= Exercise details =
Each line from the beginning of the data below through the line containing "if o.scale[0] >" should be repeated exactly, please.

-------- Data extract --------

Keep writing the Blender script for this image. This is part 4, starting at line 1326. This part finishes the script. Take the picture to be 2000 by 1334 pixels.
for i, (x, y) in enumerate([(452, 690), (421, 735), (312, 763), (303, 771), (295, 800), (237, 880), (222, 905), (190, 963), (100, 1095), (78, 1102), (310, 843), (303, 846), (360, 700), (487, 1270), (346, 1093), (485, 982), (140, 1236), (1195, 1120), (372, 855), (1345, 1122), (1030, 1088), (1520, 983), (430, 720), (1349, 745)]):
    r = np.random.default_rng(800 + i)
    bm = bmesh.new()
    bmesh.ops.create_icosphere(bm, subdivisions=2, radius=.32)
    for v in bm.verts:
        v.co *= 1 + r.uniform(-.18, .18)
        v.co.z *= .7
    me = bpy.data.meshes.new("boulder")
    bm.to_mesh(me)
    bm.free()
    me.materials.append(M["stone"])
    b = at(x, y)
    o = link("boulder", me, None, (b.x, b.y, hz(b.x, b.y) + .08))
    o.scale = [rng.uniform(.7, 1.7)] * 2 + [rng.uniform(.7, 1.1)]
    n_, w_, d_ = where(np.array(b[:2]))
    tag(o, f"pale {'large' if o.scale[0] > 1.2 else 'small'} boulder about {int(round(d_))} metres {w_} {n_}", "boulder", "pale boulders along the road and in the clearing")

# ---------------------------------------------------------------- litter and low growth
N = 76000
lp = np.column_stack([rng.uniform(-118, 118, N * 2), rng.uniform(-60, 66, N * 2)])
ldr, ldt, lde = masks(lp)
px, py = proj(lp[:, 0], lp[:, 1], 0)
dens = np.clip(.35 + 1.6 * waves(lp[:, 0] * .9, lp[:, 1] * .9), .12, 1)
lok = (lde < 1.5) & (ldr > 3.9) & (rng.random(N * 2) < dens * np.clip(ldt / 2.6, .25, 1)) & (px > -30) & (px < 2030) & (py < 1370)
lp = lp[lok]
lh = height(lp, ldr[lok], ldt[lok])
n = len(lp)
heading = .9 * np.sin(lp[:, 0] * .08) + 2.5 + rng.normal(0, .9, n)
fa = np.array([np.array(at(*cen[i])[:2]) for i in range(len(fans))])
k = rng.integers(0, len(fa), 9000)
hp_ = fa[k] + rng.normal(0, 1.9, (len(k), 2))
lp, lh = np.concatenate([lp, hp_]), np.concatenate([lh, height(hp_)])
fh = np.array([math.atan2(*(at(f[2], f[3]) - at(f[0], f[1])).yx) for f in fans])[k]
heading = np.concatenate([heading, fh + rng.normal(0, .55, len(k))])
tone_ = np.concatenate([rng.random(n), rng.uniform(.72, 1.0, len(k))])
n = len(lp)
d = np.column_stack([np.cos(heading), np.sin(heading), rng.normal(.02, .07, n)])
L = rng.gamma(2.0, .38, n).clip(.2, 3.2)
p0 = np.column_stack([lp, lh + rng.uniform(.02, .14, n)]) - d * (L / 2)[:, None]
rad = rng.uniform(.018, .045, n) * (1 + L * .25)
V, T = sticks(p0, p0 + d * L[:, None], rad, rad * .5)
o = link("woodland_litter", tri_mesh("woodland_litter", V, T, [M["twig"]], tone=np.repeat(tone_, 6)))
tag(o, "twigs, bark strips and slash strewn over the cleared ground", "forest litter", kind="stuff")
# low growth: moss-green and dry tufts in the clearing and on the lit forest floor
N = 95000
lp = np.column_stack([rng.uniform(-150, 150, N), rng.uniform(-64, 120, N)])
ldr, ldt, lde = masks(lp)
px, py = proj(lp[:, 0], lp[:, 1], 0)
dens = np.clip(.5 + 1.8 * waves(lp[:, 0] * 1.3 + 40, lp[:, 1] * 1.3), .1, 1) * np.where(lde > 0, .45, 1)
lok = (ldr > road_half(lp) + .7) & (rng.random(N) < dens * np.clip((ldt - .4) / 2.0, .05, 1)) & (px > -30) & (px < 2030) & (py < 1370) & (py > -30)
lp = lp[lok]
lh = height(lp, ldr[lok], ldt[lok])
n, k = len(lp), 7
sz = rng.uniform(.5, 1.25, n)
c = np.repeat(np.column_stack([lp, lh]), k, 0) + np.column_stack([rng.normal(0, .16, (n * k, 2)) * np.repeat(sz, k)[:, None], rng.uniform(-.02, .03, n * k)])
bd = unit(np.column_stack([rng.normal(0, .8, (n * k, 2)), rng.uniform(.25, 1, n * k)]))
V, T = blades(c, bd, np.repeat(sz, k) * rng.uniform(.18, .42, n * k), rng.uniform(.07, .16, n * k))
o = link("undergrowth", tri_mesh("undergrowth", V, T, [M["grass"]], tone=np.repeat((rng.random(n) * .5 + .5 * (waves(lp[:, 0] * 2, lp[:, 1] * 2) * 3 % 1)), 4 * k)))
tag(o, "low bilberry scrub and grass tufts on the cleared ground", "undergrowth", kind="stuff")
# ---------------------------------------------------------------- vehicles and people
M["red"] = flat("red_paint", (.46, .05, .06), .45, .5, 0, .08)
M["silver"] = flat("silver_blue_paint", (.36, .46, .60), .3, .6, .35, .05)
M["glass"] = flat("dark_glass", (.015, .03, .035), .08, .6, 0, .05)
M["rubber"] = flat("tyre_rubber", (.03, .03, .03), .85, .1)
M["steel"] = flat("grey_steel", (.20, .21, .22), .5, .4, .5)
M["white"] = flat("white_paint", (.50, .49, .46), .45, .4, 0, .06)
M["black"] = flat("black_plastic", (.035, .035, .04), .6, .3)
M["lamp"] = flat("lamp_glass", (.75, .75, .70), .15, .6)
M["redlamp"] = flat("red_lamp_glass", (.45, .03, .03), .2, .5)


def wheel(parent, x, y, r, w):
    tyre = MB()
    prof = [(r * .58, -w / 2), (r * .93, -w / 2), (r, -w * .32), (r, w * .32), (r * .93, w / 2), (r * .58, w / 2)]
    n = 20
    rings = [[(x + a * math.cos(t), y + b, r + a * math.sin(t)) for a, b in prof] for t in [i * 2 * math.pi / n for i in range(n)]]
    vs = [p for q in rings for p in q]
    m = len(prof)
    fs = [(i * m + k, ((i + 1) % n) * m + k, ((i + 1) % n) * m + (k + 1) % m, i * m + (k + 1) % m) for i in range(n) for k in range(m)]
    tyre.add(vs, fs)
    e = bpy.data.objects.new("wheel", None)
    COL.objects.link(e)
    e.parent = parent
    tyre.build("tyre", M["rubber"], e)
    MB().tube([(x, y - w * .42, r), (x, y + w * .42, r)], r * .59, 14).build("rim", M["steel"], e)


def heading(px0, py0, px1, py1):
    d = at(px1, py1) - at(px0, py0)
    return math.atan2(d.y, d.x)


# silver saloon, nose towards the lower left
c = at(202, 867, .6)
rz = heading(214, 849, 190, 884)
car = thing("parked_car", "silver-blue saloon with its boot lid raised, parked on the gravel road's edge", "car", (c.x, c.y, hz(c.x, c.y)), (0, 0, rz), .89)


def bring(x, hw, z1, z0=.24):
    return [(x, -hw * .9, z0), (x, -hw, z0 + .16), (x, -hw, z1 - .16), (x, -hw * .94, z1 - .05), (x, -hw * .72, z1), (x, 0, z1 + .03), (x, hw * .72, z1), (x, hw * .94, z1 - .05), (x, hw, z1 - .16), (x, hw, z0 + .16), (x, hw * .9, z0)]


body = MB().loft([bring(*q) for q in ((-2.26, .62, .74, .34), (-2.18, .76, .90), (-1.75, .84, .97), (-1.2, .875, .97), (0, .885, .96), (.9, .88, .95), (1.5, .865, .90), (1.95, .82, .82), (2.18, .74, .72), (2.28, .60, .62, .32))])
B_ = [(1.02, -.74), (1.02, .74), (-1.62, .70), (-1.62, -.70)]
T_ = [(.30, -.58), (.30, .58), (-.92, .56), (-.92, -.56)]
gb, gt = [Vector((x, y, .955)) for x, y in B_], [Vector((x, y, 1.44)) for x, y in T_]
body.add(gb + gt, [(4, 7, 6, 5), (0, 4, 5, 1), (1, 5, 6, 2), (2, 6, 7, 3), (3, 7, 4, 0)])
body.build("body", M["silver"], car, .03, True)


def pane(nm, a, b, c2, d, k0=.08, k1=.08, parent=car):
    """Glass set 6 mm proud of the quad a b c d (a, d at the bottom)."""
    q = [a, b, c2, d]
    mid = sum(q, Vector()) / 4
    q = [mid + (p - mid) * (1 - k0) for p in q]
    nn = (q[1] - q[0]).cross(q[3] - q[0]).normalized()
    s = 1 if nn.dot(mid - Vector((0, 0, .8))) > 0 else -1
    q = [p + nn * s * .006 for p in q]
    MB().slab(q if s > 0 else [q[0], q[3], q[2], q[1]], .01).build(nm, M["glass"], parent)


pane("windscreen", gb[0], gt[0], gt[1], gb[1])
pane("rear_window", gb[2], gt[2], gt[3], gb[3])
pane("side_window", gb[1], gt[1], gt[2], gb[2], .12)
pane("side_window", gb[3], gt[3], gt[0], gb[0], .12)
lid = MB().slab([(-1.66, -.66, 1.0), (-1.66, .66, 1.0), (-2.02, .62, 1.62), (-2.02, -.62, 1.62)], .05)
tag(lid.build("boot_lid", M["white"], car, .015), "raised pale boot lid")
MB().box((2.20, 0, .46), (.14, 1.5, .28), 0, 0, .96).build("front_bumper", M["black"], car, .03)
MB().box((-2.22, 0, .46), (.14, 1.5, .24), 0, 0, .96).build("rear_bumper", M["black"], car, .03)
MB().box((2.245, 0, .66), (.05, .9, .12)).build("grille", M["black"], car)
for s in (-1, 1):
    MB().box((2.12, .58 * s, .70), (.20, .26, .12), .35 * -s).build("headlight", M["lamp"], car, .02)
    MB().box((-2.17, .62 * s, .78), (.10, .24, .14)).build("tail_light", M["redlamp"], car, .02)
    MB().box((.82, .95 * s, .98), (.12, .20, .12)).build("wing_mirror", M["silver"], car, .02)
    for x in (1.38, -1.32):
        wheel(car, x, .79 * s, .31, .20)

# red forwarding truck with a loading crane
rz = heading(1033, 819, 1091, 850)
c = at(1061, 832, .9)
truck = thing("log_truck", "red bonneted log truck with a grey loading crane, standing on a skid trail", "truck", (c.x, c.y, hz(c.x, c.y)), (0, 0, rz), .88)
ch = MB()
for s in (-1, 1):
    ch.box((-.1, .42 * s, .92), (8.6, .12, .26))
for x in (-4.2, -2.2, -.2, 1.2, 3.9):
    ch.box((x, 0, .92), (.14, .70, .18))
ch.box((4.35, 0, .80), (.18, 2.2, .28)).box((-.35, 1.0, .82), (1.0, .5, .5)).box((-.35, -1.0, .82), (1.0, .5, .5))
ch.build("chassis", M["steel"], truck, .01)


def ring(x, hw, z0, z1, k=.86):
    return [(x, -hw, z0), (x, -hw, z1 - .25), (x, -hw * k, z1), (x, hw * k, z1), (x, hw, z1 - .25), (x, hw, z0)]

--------

= Final result =
Keep writing the Blender script for this image. This is part 4, starting at line 1326. This part finishes the script. Take the picture to be 2000 by 1334 pixels.
for i, (x, y) in enumerate([(452, 690), (421, 735), (312, 763), (303, 771), (295, 800), (237, 880), (222, 905), (190, 963), (100, 1095), (78, 1102), (310, 843), (303, 846), (360, 700), (487, 1270), (346, 1093), (485, 982), (140, 1236), (1195, 1120), (372, 855), (1345, 1122), (1030, 1088), (1520, 983), (430, 720), (1349, 745)]):
    r = np.random.default_rng(800 + i)
    bm = bmesh.new()
    bmesh.ops.create_icosphere(bm, subdivisions=2, radius=.32)
    for v in bm.verts:
        v.co *= 1 + r.uniform(-.18, .18)
        v.co.z *= .7
    me = bpy.data.meshes.new("boulder")
    bm.to_mesh(me)
    bm.free()
    me.materials.append(M["stone"])
    b = at(x, y)
    o = link("boulder", me, None, (b.x, b.y, hz(b.x, b.y) + .08))
    o.scale = [rng.uniform(.7, 1.7)] * 2 + [rng.uniform(.7, 1.1)]
    n_, w_, d_ = where(np.array(b[:2]))
    tag(o, f"pale {'large' if o.scale[0] > 1.2 else 'small'} boulder about {int(round(d_))} metres {w_} {n_}", "boulder", "pale boulders along the road and in the clearing")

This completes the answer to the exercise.